No es un documental sobre los uruguayos No te va a gustar. Iba a serlo, pero en el medio de su desarrollo, el tecladista de la banda murió en un accidente y eso trastocó todo para los protagonistas y para el film. Lo que resulta en una película al mismo tiempo curiosa y emotiva sobre el encuentro imprevisto -siempre lo es- con la muerte y las consecuencias de ese encuentro. La música aquí tiene un rol, pues, diferente de lo que sucede con películas similares.
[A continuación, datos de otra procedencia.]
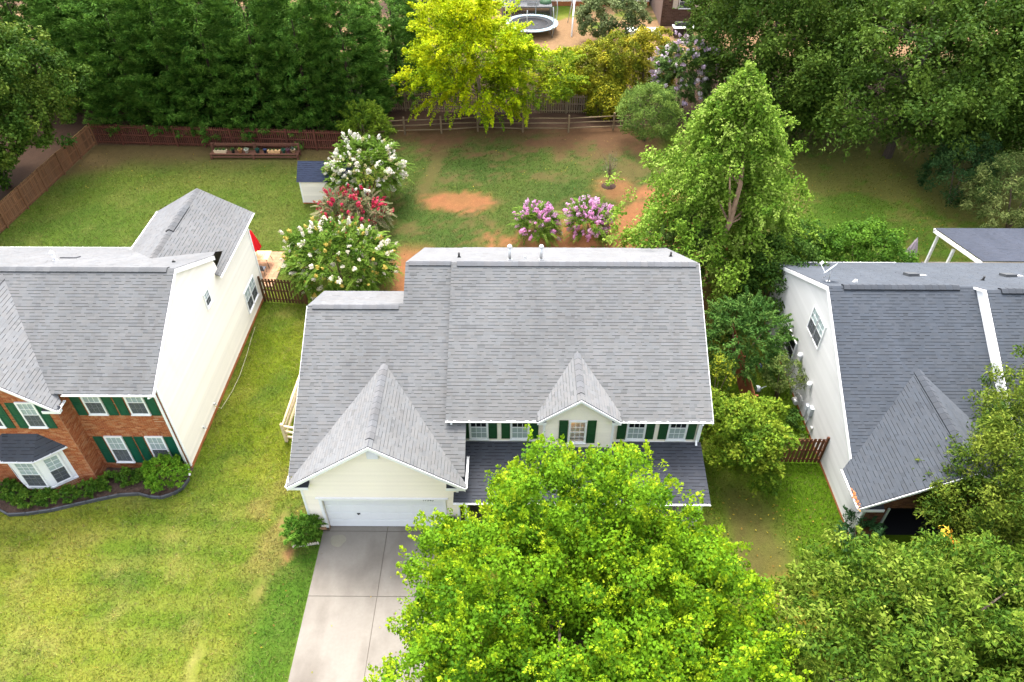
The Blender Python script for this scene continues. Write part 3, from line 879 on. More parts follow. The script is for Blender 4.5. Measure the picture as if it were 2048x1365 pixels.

Imaginemos un grupo de febriles creativos de Hollywood tratando de encontrar una nueva serie de películas que sostenga el sistema -ya nocivo- del mega tanque. “Probemos con chicas de high-school”; “probemos con algo de magia”, “probemos con vampiros, pero buenos”. Pues bien, incluso así el cóctel podría ser bueno si se realizara con humor y simpatía, y lo primero es lo que falta definitivamente -o falla el golpe- en este film demasiado pequeño.
En los años 80, el nombre de Itzvan Tzabó resultaba una clave para el cine “importante”. Mefisto, por ejemplo. En fin, que el húngaro siguió adelante con su carrera aunque la moda pasó y ya no vimos más películas suyas salvo en festivales. Tras la puerta se estrena (con dos años de atraso) porque a) es un drama, b) tiene “elementos para la reflexión” y c) está Helen Mirren -que supera a a) y b) como motivo. Hungría, escritora que se relaciona como puede con su hosca sirvienta (Mirren actuando y triunfando del mismo modo que Federer ganaría un abierto de country) que, oh, esconde un pasado lleno de tristezas y humillaciones que desconocemos porque no accedemos a su alma o a su casa, que metafóricamente es lo mismo. Si quiere ver por qué Mirren sabe todo respecto de la actuación, adelante: pero solo es eso, el recital de una actriz. No “cine”, precisamente.